Apesar disso, a autora faz um ótimo trabalho na construção das personagens. Há diversas atitudes ou pensamentos que vão aprofundar muitos dos sentimentos e traumas que a protagonista ta passando ou passou, coisas que facilmente seriam ignorados por leitores mais novos. Então a parte psicológica desses personagens acabam dando um nível de complexidade bem interessante pra obra, porque você passa a compreender melhor tudo aquilo que está ocorrendo na cabeça da garota só pelas ações e falas, sem a necessidade de uma explicação mais teórica.
A guerra é um daqueles livros que apesar de focar em um publico mais jovem, também oferece uma leitura bem interessante pra quem busca algo a mais, conseguindo trazer elementos que transformam uma história não tão criativa em uma leitura bem rica e curiosa, que ira agradar os jovens e os adultos.


Devo enfrentar essa guerra?

Sim, A guerra que salvou minha vida é um daqueles livros que podem enganar pela capa e pela trama aparentemente teen. Apesar de uma história não muito inovadora e previsível, a autora faz um ótimo trabalho ao construir personagens interessantes e mostrar todos os conflitos externos e internos pelo qual a protagonista está passando, algo que se sobrepõe a própria história.
Como dito anteriormente, é um livro que funciona pra diversos públicos, então acho que é uma obra interessante para ser discutida. Diria que seria uma leitura bem bacana para passar em escolas, porque além das questões principais, a autora, mesmo que timidamente, insere diversos temas relevantes.
Enfim, o livro foi uma grata surpresa.
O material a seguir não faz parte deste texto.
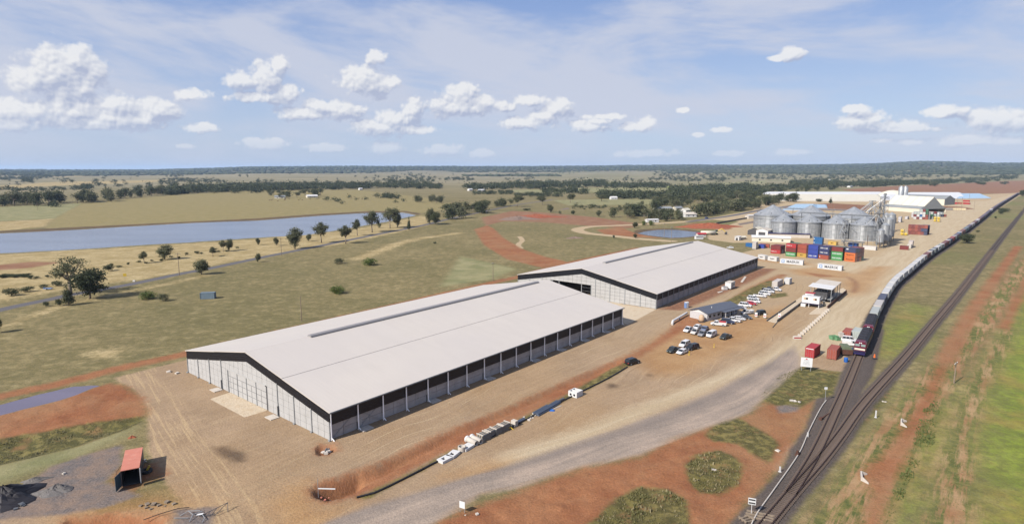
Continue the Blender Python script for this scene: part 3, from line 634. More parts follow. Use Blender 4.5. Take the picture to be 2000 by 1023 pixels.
# ------------------------------------------------------------------ the two grain storage sheds
M['vent'] = mat('vent_grey', AC(158, 156, 158), .6, var=.05)
def clip_top(y0, y1, z0, z1, top):
    """panel between y0..y1, z0..z1 cut by the sloping line top(y); returns polygon or None"""
    ta, tb = top(y0), top(y1)
    if max(ta, tb) <= z0 + .12: return None
    za, zb = min(z1, ta), min(z1, tb)
    if za < z0 + .02 or zb < z0 + .02:
        # triangle-ish
        t = (z0 - ta) / (tb - ta) if tb != ta else 0; yc = y0 + (y1 - y0) * t
        return [(yc, z0), (y1, z0), (y1, zb)] if tb > ta else [(y0, z0), (yc, z0), (y0, za)]
    return [(y0, z0), (y1, z0), (y1, zb), (y0, za)]
def shed(A, e1, L, Wd, eave, ridge, label, nbay, nend, openings, side_low, fascia, vent, doors, cat='storage shed'):
    t = thing('storage_shed', label, cat, (A[0], A[1], 0), math.atan2(e1[1], e1[0]))
    roofz = lambda y: eave + (ridge - eave) * (1 - abs(y - Wd / 2) / (Wd / 2))
    top = lambda y: roofz(y) - fascia
    # roof: four sheets (two per slope, with the lap seam between them), thin, overhanging
    for s in (0, 1):
        for k in (0, 1):
            y0, y1 = [(-.35, Wd * .26), (Wd * .26 + .06, Wd * .5)][k]
            mb = MB(); z0 = roofz(0) + (y0) * (ridge - eave) / (Wd / 2) if k == 0 else roofz(y0); z1 = roofz(y1)
            if s: yy0, yy1 = Wd - y0, Wd - y1
            else: yy0, yy1 = y0, y1
            dz = 0.05 * k
            mb.add([(-.45, yy0, z0 + dz), (L + .45, yy0, z0 + dz), (L + .45, yy1, z1 + dz), (-.45, yy1, z1 + dz),
                    (-.45, yy0, z0 + dz - .18), (L + .45, yy0, z0 + dz - .18), (L + .45, yy1, z1 + dz - .18), (-.45, yy1, z1 + dz - .18)],
                   [(0, 1, 2, 3), (7, 6, 5, 4), (0, 4, 5, 1), (1, 5, 6, 2), (2, 6, 7, 3), (3, 7, 4, 0)])
            mb.build('roof_sheet', M['roof_rib'], t)
    mb = MB(); x0, x1 = vent; mb.ext([(Wd/2-.9, ridge+.02), (Wd/2+.9, ridge+.02), (Wd/2+.7, ridge+.38), (Wd/2, ridge+.5), (Wd/2-.7, ridge+.38)], 'x', x0, x1)
    mb.build('ridge_vent', M['vent'], t)
    mb = MB(); mb.ext([(Wd/2-.3, ridge-.02), (Wd/2, ridge+.08), (Wd/2+.3, ridge-.02)], 'x', -.5, x0 - .02); mb.build('ridge_cap', M['roof_rib'], t); mb = MB(); mb.ext([(Wd/2-.3, ridge-.02), (Wd/2, ridge+.08), (Wd/2+.3, ridge-.02)], 'x', x1 + .02, L + .5)
    mb.build('ridge_cap', M['roof_rib'], t)
    # end wall: dark cladding band under the roof
    for (ya, yb) in ((0, Wd / 2), (Wd / 2, Wd)):
        for k in range(4):
            q0, q1 = k * fascia / 4 + .02, (k + 1) * fascia / 4 - .02
            mb = MB(); mb.ext([(ya, roofz(ya) - .2 - q1), (yb, roofz(yb) - .2 - q1), (yb, roofz(yb) - .2 - q0), (ya, roofz(ya) - .2 - q0)], 'x', -.30 - .012 * k, -.05)
            mb.build('cladding_strip', M['black_clad'], t)
    mb = MB(); mb.add([(-.04, 0, 0), (-.04, Wd, 0), (-.04, Wd, eave - .2), (-.04, Wd / 2, ridge - .2), (-.04, 0, eave - .2)], [(0, 1, 2, 3, 4)])
    bw = Wd / nend
    # precast panels of the end wall
    inopen = lambda y, z: any(a < y < b and z < h for (a, b, h, st) in openings)
    posts = MB()
    for k in range(nend):
        y0, y1 = k * bw, (k + 1) * bw
        cols = [(y0 + (y1 - y0) * a / 3, y0 + (y1 - y0) * (a + 1) / 3) for a in range(3)]
        for (a, b) in cols:
            z = 0.0; rowh = 1.42
            while z < ridge:
                skip = False
                for (oa, ob, h, st) in openings:
                    if (a + b) / 2 > oa and (a + b) / 2 < ob and z + rowh * .5 < h: skip = True
                if not skip:
                    pg = clip_top(a + .035, b - .035, z + .035, z + rowh - .035, top)
                    if pg: m_ = MB(); m_.ext(pg, 'x', -.20, -.03); m_.build('wall_panel', M['precast'], t)
                z += rowh
    # backing wall (joints) with the openings left out
    mb = MB(); cuts = sorted(set([0, Wd] + [v for o in openings for v in o[:2]] + [Wd / 2]))
    for a, b in zip(cuts[:-1], cuts[1:]):
        zb = 0
        for (oa, ob, h, st) in openings:
            if oa - .01 <= a and b <= ob + .01: zb = h
        mb.ext([(a, zb), (b, zb), (b, roofz(b) - .2), (a, roofz(a) - .2)], 'x', -.03, .08)
    mb.build('end_wall', M['joint'], t)
    for k in range(nend + 1):
        y = min(max(k * bw, .15), Wd - .15)
        if inopen(y, 1): continue
        m_ = MB(); m_.box(-.36, -.2, y - .11, y + .11, 0, max(.5, top(y)))
        m_.box(-.62, -.36, y - .3, y + .3, 0, .25); m_.build('wall_post', M['galv'], t)
    for (oa, ob, h, st) in openings:
        if st == 'door':
            nl = 4; w = (ob - oa) / nl
            for k in range(nl):
                d = MB(); a, b = oa + k * w, oa + (k + 1) * w
                d.box(-.16, -.06, a + .05, b - .05, .05, h - .05); dl = d.build('door_leaf', M['precast'], t)
                for r in range(1, 4):
                    f = MB(); f.box(-.20, -.165, a + .1, b - .1, r * h / 4 - .04, r * h / 4 + .04); f.box(-.20, -.165, (a + b) / 2 - .04, (a + b) / 2 + .04, (r - 1) * h / 4 + .1, r * h / 4 - .1)
                    f.build('door_rail', M['joint'], dl)
                f = MB(); f.box(-.28, -.17, b - .10, b + .10, 0, h) ; f.build('door_post', M['galv'], t)
            f = MB(); f.box(-.3, .05, ob + .02, ob + .3, 0, h + .1); f.build('door_jamb', M['galv_dull'], t)
            f = MB(); f.box(-.34, -.21, oa, ob, h - .02, h + .25); f.build('door_track', M['precast'], t)
        else:
            for f_ in (.0, .24, .82, 1.0):
                f = MB(); y = oa + (ob - oa) * f_; f.box(-.25, .0, y - .14, y + .14, 0, h); f.build('door_post', M['galv'], t)
            for (fa_, fb) in ((.0, .24), (.82, 1.0)):
                for r in range(1, 4):
                    f = MB(); f.box(-.1, -.02, oa + (ob - oa) * fa_ + .15, oa + (ob - oa) * fb - .15, r * h / 4 - .05, r * h / 4 + .05); f.build('girt', M['galv_dull'], t)
    # small doors in the end wall
    for y in doors[0]:
        f = MB(); f.box(-.26, -.21, y - .5, y + .5, .05, 2.1); d = f.build('door', M['door'], t)
        f = MB(); f.box(-.6, -.22, y - .58, y - .5, .05, 2.4); f.build('door_screen', M['galv_dull'], t)
    # side wall facing the haul road
    bl = L / nbay; dk = side_low
    for k in range(nbay):
        x0, x1 = k * bl, (k + 1) * bl
        f = MB(); f.box(x0 + .02, x1 - .02, .28, .42, dk, eave - .1)
        for r in range(1, 4): f.box(x0 + .05, x1 - .05, .24, .28, dk + r * (eave - dk) / 4 - .02, dk + r * (eave - dk) / 4 + .02)
        f.build('cladding_panel', M['brown_black'], t)
        nc, nr = (2, 2) if nbay < 20 else (2, 1)
        for c in range(nc):
            for r in range(nr):
                if k in doors[1] and c == 0 and r == 0:
                    f = MB(); a = x0 + bl / 2 * c; f.box(a + 1.5, x0 + bl / 2 - .03, .60, .78, .03, dk / nr - .03); f.build('wall_panel', M['precast_side'], t)
                    f = MB(); f.box(a + .35, a + 1.4, .52, .66, .05, 2.1); dd = f.build('door', M['door'], t)
                    f = MB(); f.box(a + 1.22, a + 1.3, .48, .52, 1.0, 1.1); f.build('handle', M['steel_dark'], dd)
                    continue
                f = MB(); f.box(x0 + bl / nc * c + .04, x0 + bl / nc * (c + 1) - .04, .60, .78, r * dk / nr + .03, (r + 1) * dk / nr - .03); f.build('wall_panel', M['precast_side'], t)
    f = MB(); f.box(0, L, .79, .85, 0, eave - .1); f.build('side_wall', M['joint'], t)
    for k in range(nbay + 1):
        x = k * bl; f = MB(); w = .10 if nbay < 20 else .08
        f.box(x - w, x + w, -.10, .10, .0, eave - .05); 
        if nbay < 20: f.tube((x, -.2, .5), (x + .1, -.75, .02), .09, 6)
        f.build('downpipe', M['pipe_white'] if nbay < 20 else M['galv'], t)
    f = MB(); f.box(-.45, L + .45, -.58, -.37, eave - .30, eave - .08); f.build('gutter', M['galv_dull'], t)
    # braces in the first bays
    if nbay < 20:
        for (a, b) in ((.1, .9), (1.1, 1.9)):
            f = MB(); f.tube((a * bl, .45, .3), (b * bl, .45, dk + .6), .05, 5); f.tube((a * bl, .42, dk + .6), (b * bl, .42, .3), .05, 5) if a > 1 else None; f.build('brace', M['galv'], t)
    # far end and left side walls, floor
    f = MB(); f.ext([(0, 0), (Wd, 0), (Wd, eave - .2), (Wd / 2, ridge - .2), (0, eave - .2)], 'x', L - .2, L); f.build('far_end_wall', M['precast'], t)
    f = MB(); f.box(0, L - .21, Wd - .2, Wd, 0, eave - .25); f.build('left_wall', M['precast'], t)
    f = MB(); f.box(.1, L - .25, .9, Wd - .25, .01, .05); f.build('floor', M['concrete'], t)
    return t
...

Ele tem seus problemas, como o final que parece algo que saiu da sessão da tarde, mas no geral é uma boa experiência e que consegue te fazer refletir sobre diversos assuntos, mas de uma maneira mais leve, sem a densidade que muitos livros sobre a época possuem. A edição da darkside tá bem bonita, mostrando que a caveira também consegue ser fofinha.

Caso busque um livro do gênero, fica a recomendação.